We walked as one. We became one body. He decorated us with horseshoes as if we were a building, a moving building, spreading our good fortune with others. But we didn’t manage to stay one. Of course we didn’t. We were 20 people, 20 walkers. We didn’t know each other. We were too concerned about not stepping on each others heels. We became a line of people, all going in the same direction.
We entered a huge theater, the stage’s emptiness was full of things. Although it was within a couple of meters from where we were standing, we walked through narrow passageways to enter it. It made sense though. A different world asks for a detour of some sorts. Standing on stage, we took out our black cloths and covered our faces, listening to a summary of the story “The Minister’s Black Veil” by Nathaniel Hawthorne. “Anything hidden is suspect”, he had told us at the beginning of our journey today but also that often there is a use in things being hidden. He asked us to close our eyes and music started. Lou Reed. A song about Edgar Allan Poe. A contemporary of Hawthorne. If anybody knows about darkness it is Poe. We danced on the stage with our eyes closed. We heard each others footsteps. We were alone in the dark on a borderless stage. Alone among many. Many more than 20. We danced forever. Until the music stopped.
And we left with our veils still covering our faces and while on stage the black cloths had made us feel good, outside they made us look suspicious and we became aware of ourselves and tried to be one body again because there was something only we shared and I realised how lonely Nathaniel’s Minister must have been, wearing his veil as a symbol all his life on his own.
We returned to the field where we had started and explored the grounds, spreading some lightness now. Still silent.
Afterwards we went on a second walk –or whatever it was we had been doing. We passed a building which is said to have a secret garden inside. A building guarded by two pelegrine falcons that have been installed there to kill pigeons. We entered a pub and drank beer that was named after the Captain who was responsible for sinking the Titanic. We drank another beer and it got later and crowded and when I went to the toilet and looked in the mirror I saw 8 women applying their make up, wearing tiny dresses and hairdo’s that must have kept them busy for hours.
When I walked back to the house where I was staying I put my hands in my pockets and felt the darkness in the left one and the lightness in the right one.

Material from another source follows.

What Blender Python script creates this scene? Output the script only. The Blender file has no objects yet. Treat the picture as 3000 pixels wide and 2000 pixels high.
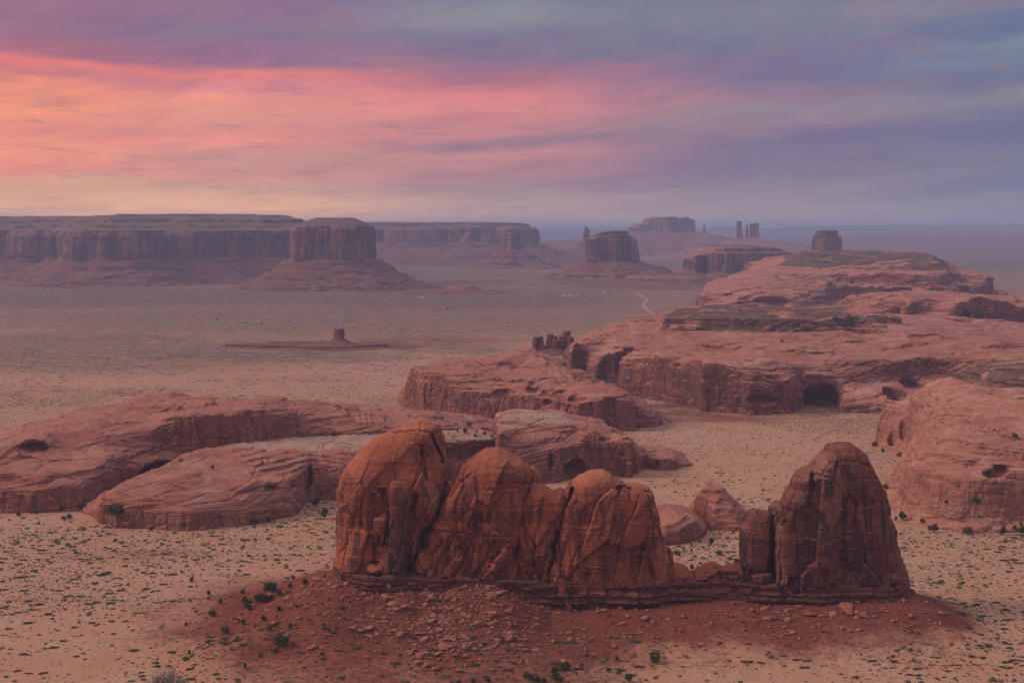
import bpy, math, random, itertools
import numpy as np
from mathutils import Vector

random.seed(7)
R = np.random.default_rng(7)
S = bpy.context.scene
COL = S.collection
rad = math.radians

# ------------------------------------------------------------------ camera
H, F0, HOR = 300.0, 4167.0, 676.0           # camera height, focal length in photo pixels, horizon row
PITCH = math.atan((1000 - HOR) / F0)
cd = bpy.data.cameras.new('camera'); cam = bpy.data.objects.new('camera', cd); COL.objects.link(cam)
cd.lens = 50.0; cd.sensor_width = 36.0; cd.clip_start = 1.0; cd.clip_end = 300000.0
cam.location = (0, 0, H); cam.rotation_euler = (math.pi / 2 - PITCH, 0, 0)
S.camera = cam

# ------------------------------------------------------------------ colour management / sampling
S.view_settings.view_transform = 'Standard'; S.view_settings.look = 'None'
S.view_settings.exposure = 0.0; S.view_settings.gamma = 1.0
S.cycles.use_denoising = True
S.cycles.max_bounces = 4; S.cycles.diffuse_bounces = 3; S.cycles.volume_bounces = 1
S.cycles.sample_clamp_indirect = 4.0

def lin(c):
    o = []
    for v in c:
        v /= 255.0
        o.append(v / 12.92 if v <= 0.04045 else ((v + 0.055) / 1.055) ** 2.4)
    return tuple(o)

class NT:
    """small node-tree shorthand"""
    def __init__(s, tree): s.t = tree; s.n = tree.nodes; s.l = tree.links
    def new(s, typ, **kw):
        n = s.n.new(typ)
        for k, v in kw.items(): setattr(n, k, v)
        return n
    def put(s, sock, v):
        if isinstance(v, bpy.types.NodeSocket): s.l.new(v, sock)
        elif v is not None:
            if hasattr(sock.default_value, '__len__') and len(sock.default_value) == 4 and len(v) == 3: v = (*v, 1)
            sock.default_value = v
    def math(s, op, a, b=None, c=None, clamp=False):
        n = s.new('ShaderNodeMath', operation=op, use_clamp=clamp)
        for i, v in enumerate((a, b, c)):
            if v is not None: s.put(n.inputs[i], v)
        return n.outputs[0]
    def vmath(s, op, a, b=None):
        n = s.new('ShaderNodeVectorMath', operation=op); s.put(n.inputs[0], a)
        if b is not None: s.put(n.inputs[1], b)
        return n.outputs[0]
    def scale(s, a, k):
        n = s.new('ShaderNodeVectorMath', operation='SCALE'); s.put(n.inputs[0], a); n.inputs['Scale'].default_value = k
        return n.outputs[0]
    def noise(s, vec, scale=1.0, detail=4.0, rough=0.55, dist=0.0, col=False, lac=2.0):
        n = s.new('ShaderNodeTexNoise'); s.put(n.inputs['Vector'], vec)
        for k, v in (('Scale', scale), ('Detail', detail), ('Roughness', rough), ('Distortion', dist), ('Lacunarity', lac)): n.inputs[k].default_value = v
        return n.outputs['Color' if col else 'Fac']
    def ramp(s, fac, stops, interp='LINEAR'):
        n = s.new('ShaderNodeValToRGB'); s.put(n.inputs[0], fac); e = n.color_ramp.elements; n.color_ramp.interpolation = interp
        while len(e) < len(stops): e.new(0.5)
        for i, (p, c) in enumerate(stops):
            e[i].position = p
            e[i].color = (*c, 1) if hasattr(c, '__len__') else (c, c, c, 1)
        return n.outputs[0]
    def step(s, fac, a, b):
        n = s.new('ShaderNodeMapRange', interpolation_type='SMOOTHSTEP'); s.put(n.inputs[0], fac)
        n.inputs[1].default_value = a; n.inputs[2].default_value = b
        return n.outputs[0]
    def mix(s, f, a, b, blend='MIX'):
        n = s.new('ShaderNodeMix', data_type='RGBA', blend_type=blend); s.put(n.inputs[0], f); s.put(n.inputs[6], a); s.put(n.inputs[7], b)
        return n.outputs[2]
    def xyz(s, x, y, z):
        n = s.new('ShaderNodeCombineXYZ')
        for i, v in enumerate((x, y, z)): s.put(n.inputs[i], v)
        return n.outputs[0]
    def sep(s, v):
        n = s.new('ShaderNodeSeparateXYZ'); s.put(n.inputs[0], v); return n.outputs

# ------------------------------------------------------------------ sky: dusk cloud deck over a Nishita sky
SUN_EL, SUN_AZ = rad(33), rad(-92)           # azimuth measured from +Y, negative = left of the view
W = bpy.data.worlds.new("World"); S.world = W; W.use_nodes = True
w = NT(W.node_tree); w.n.clear()
d = w.sep(w.new('ShaderNodeTexCoord').outputs['Generated'])
az = w.math('MULTIPLY', w.math('ARCTAN2', d[0], d[1]), 180 / math.pi)
el = w.math('MULTIPLY', w.math('ARCSINE', d[2]), 180 / math.pi)
wv = w.xyz(w.math('MULTIPLY', az, 0.11), w.math('MULTIPLY', el, 0.55), 1.7)
n1 = w.math('SUBTRACT', w.noise(wv, 1.0, 5, 0.55, 0.6), 0.5)
wv2 = w.xyz(w.math('MULTIPLY', az, 0.30), w.math('MULTIPLY', el, 2.1), 4.2)
n2 = w.math('SUBTRACT', w.noise(wv2, 1.0, 6, 0.6, 0.8), 0.5)
elw = w.math('ADD', el, w.math('ADD', w.math('MULTIPLY', n1, 1.6), w.math('MULTIPLY', n2, 0.55)))
PX = math.degrees(1 / F0)
SKY = {
 0: [(0, (135,110,140)), (50, (156,112,138)), (120, (152,112,135)), (200, (172,108,128)), (236, (230,126,122)), (262, (206,124,126)), (290, (242,148,122)), (330, (246,152,120)), (400, (240,146,128)), (460, (250,155,126)), (515, (243,148,128)), (550, (214,160,130)), (600, (222,168,130)), (640, (212,160,138))],
 750: [(0, (122,110,145)), (60, (146,114,140)), (130, (138,118,142)), (180, (154,112,138)), (240, (228,132,130)), (270, (222,138,142)), (310, (236,150,135)), (360, (226,150,138)), (420, (230,145,135)), (480, (205,148,138)), (520, (212,146,138)), (560, (205,158,136)), (610, (224,170,136)), (645, (212,156,136))],
 1500: [(0, (128,134,155)), (60, (140,142,152)), (120, (124,117,146)), (175, (130,112,143)), (228, (186,116,135)), (275, (234,138,138)), (320, (226,138,140)), (370, (206,134,140)), (415, (165,124,140)), (455, (205,140,140)), (500, (186,132,140)), (545, (164,130,142)), (590, (168,140,143)), (645, (170,142,144))],
 2250: [(0, (116,116,150)), (60, (124,130,150)), (120, (116,120,148)), (200, (122,112,148)), (240, (116,110,148)), (292, (150,118,144)), (335, (150,134,148)), (380, (152,124,145)), (425, (120,110,146)), (485, (130,115,146)), (530, (134,122,146)), (600, (142,130,146)), (650, (146,136,150))],
 3000: [(0, (128,122,150)), (55, (134,122,148)), (95, (100,120,155)), (125, (96,112,150)), (160, (116,138,158)), (240, (103,116,150)), (300, (130,128,150)), (345, (112,114,150)), (400, (94,106,145)), (470, (112,118,150)), (500, (120,122,150)), (545, (100,110,148)), (600, (116,120,150)), (650, (120,126,152))],
}
sky_col = None
us = sorted(SKY)
for i, u0 in enumerate(us):
    a0 = (u0 - 1500) * PX
    slope = (0.0, 0.01, 0.045, 0.07, 0.06)[i]
    ei = w.math('SUBTRACT', elw, w.math('MULTIPLY', w.math('SUBTRACT', az, a0), slope))
    t = w.math('DIVIDE', ei, 9.5)
    st = sorted([(min(1.0, max(0.0, (HOR - v) * PX / 9.5)), lin(c)) for v, c in SKY[u0]])
    c = w.ramp(t, st, 'EASE')
    if sky_col is None: sky_col = c
    else:
        f = w.step(w.math('ADD', az, w.math('MULTIPLY', n1, 6.0)), (us[i - 1] - 1500) * PX, a0)
        sky_col = w.mix(f, sky_col, c)
# thin streaks of grey-mauve shadow and brighter wisps inside the deck
lv = w.math('MULTIPLY', w.math('LOGARITHM', w.math('ADD', w.math('MULTIPLY', w.math('MAXIMUM', el, -1.0), 0.55), 1.0), math.e), 6.0)   # cloud deck in perspective: finer towards the horizon
wv3 = w.xyz(w.math('MULTIPLY', az, 0.36), w.math('ADD', w.math('MULTIPLY', lv, 2.2), w.math('MULTIPLY', az, 0.10)), 9.0)
st3 = w.noise(wv3, 1.0, 6, 0.58, 0.8)
sky_col = w.mix(w.math('MULTIPLY', w.step(st3, 0.50, 0.74), 0.40), sky_col, lin((150, 118, 138)))
sky_col = w.mix(w.math('MULTIPLY', w.step(st3, 0.47, 0.22), 0.22), sky_col, w.mix(1.0, sky_col, (1.28, 1.22, 1.15), 'MULTIPLY'))
wv4 = w.xyz(w.math('MULTIPLY', az, 0.24), w.math('ADD', w.math('MULTIPLY', lv, 1.25), w.math('MULTIPLY', az, -0.13)), 3.0)
st4 = w.noise(wv4, 1.0, 6, 0.55, 0.9)
sky_col = w.mix(w.math('MULTIPLY', w.step(st4, 0.47, 0.66), 0.50), sky_col, w.mix(1.0, sky_col, (0.76, 0.80, 0.94), 'MULTIPLY'))
sky_col = w.mix(w.math('MULTIPLY', w.step(st4, 0.47, 0.30), 0.60), sky_col, w.mix(1.0, sky_col, (1.18, 1.16, 1.10), 'MULTIPLY'))
sky_col = w.mix(w.math('MULTIPLY', w.step(az, -16.0, 12.0), 0.22), sky_col, (0.25, 0.225, 0.245))
glow = w.step(el, 2.6, 0.2)      # air near the horizon is brighter
sky_col = w.mix(glow, sky_col, w.mix(1.0, sky_col, (1.45, 1.35, 1.18), 'MULTIPLY'))
# the rest of the dome: a bright even overcast, warmer towards the afterglow on the left
zen = w.mix(w.step(d[0], -0.9, 0.9), (0.60, 0.48, 0.46), (0.49, 0.50, 0.60))
sky_col = w.mix(w.step(el, 9.3, 26.0), sky_col, zen)
ni = w.new('ShaderNodeTexSky', sky_type='NISHITA'); ni.sun_disc = False
ni.sun_elevation = SUN_EL; ni.sun_rotation = SUN_AZ
bgc = w.new('ShaderNodeBackground'); w.put(bgc.inputs[0], sky_col); bgc.inputs[1].default_value = 1.0
bgn = w.new('ShaderNodeBackground'); w.put(bgn.inputs[0], ni.outputs[0]); bgn.inputs[1].default_value = 0.05
cov = w.math('MULTIPLY', w.step(w.noise(w.xyz(d[0], d[1], w.math('MULTIPLY', d[2], 3.0)), 2.2, 5), 0.30, 0.45), 0.94)
cov = w.math('MAXIMUM', cov, w.step(el, 14.0, 9.5))
ms = w.new('ShaderNodeMixShader'); w.put(ms.inputs[0], cov); w.put(ms.inputs[1], bgn.outputs[0]); w.put(ms.inputs[2], bgc.outputs[0])
wo = w.new('ShaderNodeOutputWorld'); w.put(wo.inputs[0], ms.outputs[0])

# ------------------------------------------------------------------ the afterglow: one broad soft sun from the left
sd = bpy.data.lights.new('sun', 'SUN'); sun = bpy.data.objects.new('sun', sd); COL.objects.link(sun)
sd.energy = 1.7; sd.angle = rad(18); sd.color = (1.0, 0.83, 0.71)
sv = Vector((math.sin(SUN_AZ) * math.cos(SUN_EL), math.cos(SUN_AZ) * math.cos(SUN_EL), math.sin(SUN_EL)))
sun.rotation_euler = sv.to_track_quat('Z', 'Y').to_euler(); sun.location = (-2000, 500, 3000)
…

The next day, when I walked through the metal detectors at the airport, I was asked to empty the pockets of the three piece walking suit I had been wearing during the walk. During the last days. And the last months. The matches were considered suspicious. The black cloth wasn’t. But I already knew that my suit was the real veil.
And in the plane I suddenly remembered the Dutch saying. Burning your ships behind you.
I had found some pieces of the puzzle in Stoke-on Trent.